Updated: 8/15/2007; 1:03:11 PM

Dispatches from the Frontier
Musings on Entrepreneurship and Innovation

daily link  Monday, January 20, 2003


Tony Perkins' latest The Angler column is titled, "Life on the Israeli front lines." [1]  In it, Perkins quotes Jonathan Medved of Israel Seed Partners:

Why is Israel so hot?  "Technology and entrepreneurship are about courage and fostering a change-the-world culture," explained Jonathan.  "Silicon Valley was built not on natural resources, but on human resources.  Israeli entrepreneurs are simply better trained and equipped to navigate their businesses during difficult times."  He also pointed out that in the post-bubble era, entrepreneurs have to make a lot of a little.  "We have a national predisposition to capital efficiency, " Jonathan observed.  "It is also a given for an Israeli entrepreneur that you have to go global and sell your product in faraway places to be successful, which is good training in times when you have to strain a little harder to find revenue."

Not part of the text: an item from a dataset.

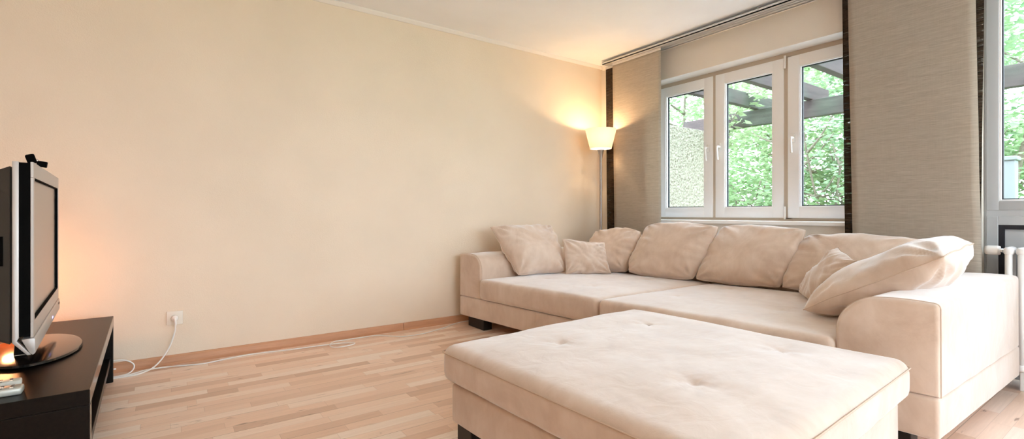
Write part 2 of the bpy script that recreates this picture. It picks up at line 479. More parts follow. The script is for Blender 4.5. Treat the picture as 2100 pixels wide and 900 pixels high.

In other words, an influx of talent added to a challenging business environment yields entrepreneurs who are particularly adept at leveraged growth.  Not to stretch the analogy too far, but Israel seems like an extreme version of my corner of the economic frontier.  I wonder how extreme conditions have to be in order to turn disadvantage into advantage.  Is it possible that conditions here in Big Sky Country are difficult enough to be disadvantageous on the one hand, but too cushy to force adaptive change on the other?

[1] Red Herring, February 2003, p. 14.